Suggestions Gotta hire employee, nervous...


New Member
We need to hire a new guy/gal to run a FB500 and our Colex 5x10 table. How did ya'll find/hire/train your people? And not get inundated with waves of desperate people -- many of whom who lie to get any job??

I've advised my boss we not post a help wanted ad ANYWHERE, but to check other shops/sign companies in our area but he's reluctant to reach out to them.



New Member
I use temp agencies. You can test drive the personalities without worrying about doing all the background checks, taxes, insurance, ect. If you find someone you really like, ask them to stay. I found a few good employees this way. I had one employee go off and make his own shop in a different market (sublimation). There is little to steal and I have cameras everywhere. I would also go to the local college campus and post there. I have learned a few things form the video-game development students. Start with temps and move to college's. As a veteran, I always give veteran preference. If you can afford them, definitely give them first shot. I my experience there more reliable and have better work ethic than most. My current business is "veteran owned and operated" which opens a few federal, state, and local job opportunities. The biding process makes it almost not worth the effort, but I am in a feast and famine market.

Robert Armerding

Merchant Member
Sounds like you have an urgent need. There is a book that really speaks to how to find the best. "It's Not the How or the What but the Who: Succeed by Surrounding Yourself with the Best." by Claudio Fernandez-Araoz, Published by Harvard Business Review Press.

Trade Only Screen & Digital Sign Printing
I have found that setting a few bars in place really helps weed out the applicants that are not serious. Here are some examples:
  1. I send an email out asking why FireSprint? Why do you want to work here specifically?
  2. First interview is through Google Meet. If you can't figure out how to get connected, not sure you should be running a printer.
  3. After the first interview I ask them to follow up with something, references, a link to their portfolio, etc. What it is isn't important, I just make sure the ball is in their hands. If they we're lukewarm about working here, they may not follow up.
  4. We always do background checks. Not that records need to be squeaky clean, but theft or violence tends to be a no-go for us.

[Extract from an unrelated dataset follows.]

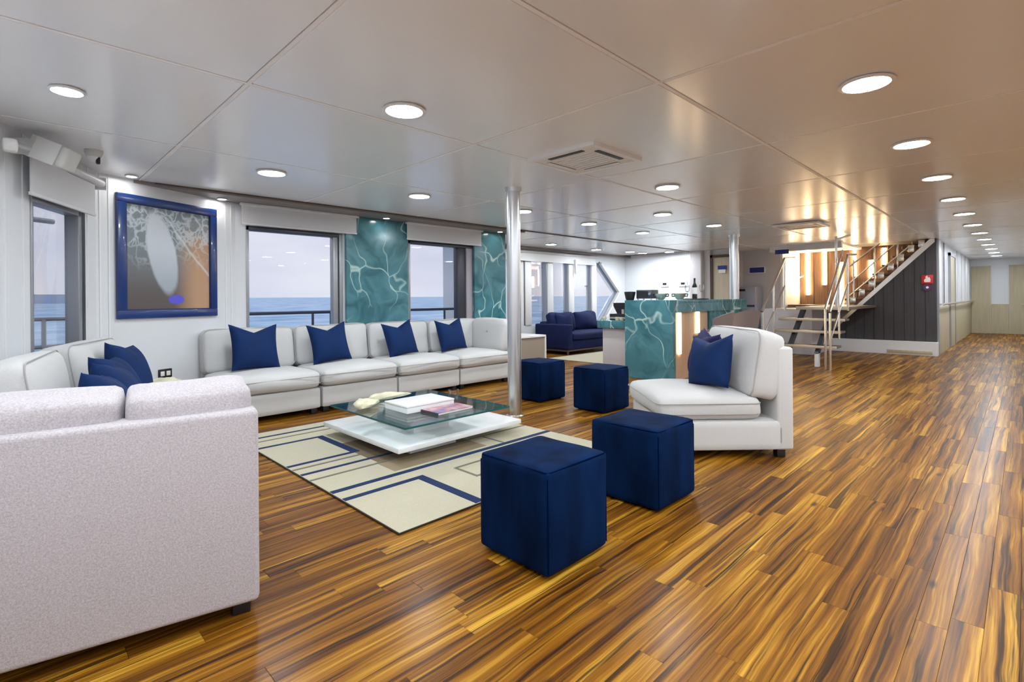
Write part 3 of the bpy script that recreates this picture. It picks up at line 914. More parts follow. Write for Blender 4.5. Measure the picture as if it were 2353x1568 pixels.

Being a small business, the quality of a single hire has exponential impact. Worth being picky and working hard to find the right candidate. Seems odd your boss is reluctant to reach out, particularly in a large metro area like yours, there has to be related companies, customers for example, that don't directly compete. I just hired a designer who was a referral from a (much larger) sign company for which we do some subcontracting. They were branching into ad-agency related services and this was a candidate that impressed but not a fit for the work they had planned. For shop personnel, the pool is larger because you are looking for people with good motor skills, some technology aptitude, and good work ethic/attendance. Lots of people beyond those working in print shops fit that description. Sounds like your problem is knowing how to filter through them.

Bobby H

If we have such a job opening we'll check with the art/graphic design departments at our local university and vo-tech for possible candidates. It could be either as an internship or full/part time gig. It doesn't take artistic talent to be able to run a vinyl cutter or some of the other production equipment in a sign shop. However, I think people who are more artistically inclined tend to do better at that kind of work since they can think visually. Basic math skills are very important as well. It's surprising just how many people can't seem to grasp simple aspects of geometry.


Very Active Signmaker
Temp agencies can be OK. You can get a wide gamut of people but everyone now and then you'll get someone good that lost a good job and doesn't want to sit at home. Test drive them on simple shop work and then introduce them to more complicated tasks.